The final kind of alternate universe is the quantum alternate universe or the more commonly used term multiverse. You know how I said Baileiesque universes show how the world would be if one thing were different? Quantum universes assume that all the different things that could happen did happen and each has its own universe. Basically, a quantum universe is the ultimate attempt to answer “what if?”

Now the thing that makes multiverses tick is that lots of people travel around in them – there’d be no point, narratively speaking, otherwise. The alternate possible universes are open to everyone, so they don’t have a character building purpose as a set piece. Rather they are almost always the central lynchpin of the plot, the thing that makes everything else interesting and effective. The many alternate universes in a quantum universe is somewhere between MacGuffin and Deus Ex Machina, driving the plot forward and bringing it to a close.

So these are the four broad types of alternate timelines that exist in modern fiction. How good or useful are they? Tune in next week and we’ll hash that out – but if you want the short version it’s “depends.”

4 responses to “Get Me to the Church on Timelines

  1. Your definitions are well stated. I will be quite interested in you interpretation of all this.
    I found your mulitverses definition an exact fit to an old TV show of the 80′ called “Sliders,” where the main characters actually did travel around to multi universes. It was a fun show that had a sort of Baleiesque feel to it since the main characters where always facing situations that caused them to introspect and change themselves, which was pretty much standard formula for episodic TV at the time.
    This is not a new idea, but of late I am finding it very messy, and I look forward to you making some sense of it all.

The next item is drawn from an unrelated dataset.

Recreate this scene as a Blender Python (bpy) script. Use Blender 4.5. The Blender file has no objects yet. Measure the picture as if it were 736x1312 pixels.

    • Making sense of it all? Your expectations are very high…
      I haven’t watched Sliders myself but I’ve heard a lot about it and I think a lot of modern sci-fi writers who use multiverses count it as an influence. Whether they do it well or not is another story.

  2. I am reading an excellent piece of Christian medieval fantasy (yes, all three coexist and work) right now, a trilogy by Patrick W. Carr called (collectively) “The Staff and the Sword”. Its world is loosely based on ours, even borrowing somewhat altered versions of the names of countries or regions. It is very fresh (to me) in its political and religious ideas. My question is, what category describes an obviously alternate universe which is like ours but also unlike? (e.g., The Church has lost the Book, and relies on oral tradition; the OT role of casting lots has become a spiritual gift which can be misused, and which has rules and rituals.) Tolkien’s Middle Earth had elements of Britain, but was almost wholly imagined, so I assume is not an alternate universe. Does the term apply, in your definition, only to characters who exist in one and visit another?

    • I haven’t read “The Staff and the Sword” myself but it sounds like it would be a clear example of High Fantasy as would Tolkien’s own work. Not all stories about worlds like ours, but also unlike, fall into that category, of course. Urban fantasy could also fit that description.

      My attempt to grapple with an alternate timeline in this post (and the following) applies more to alternate universes as a plot device rather than as a genre of story. If alternate universes had a specific genre they neatly fit into (and they don’t, genres aren’t really neat which is why I have the Genrely Speaking articles as a way to expound my own thoughts on them) that genre would probably be Time Travel stories. However as I noted above, when talking about Baileiesque timelines, alternate timelines can fit into all kinds of stories, as can the vast majority of plot devices. And for a plot device about a the differences between one world and another to function the plot actually has to span those two worlds that are different.
      The one place where this gets fuzzy is when Ultimate styled shenanigans are going on – Ultimate reboots are actually kind of a genre as well as kind of a plot device and… well, I’ll talk more about that this Friday.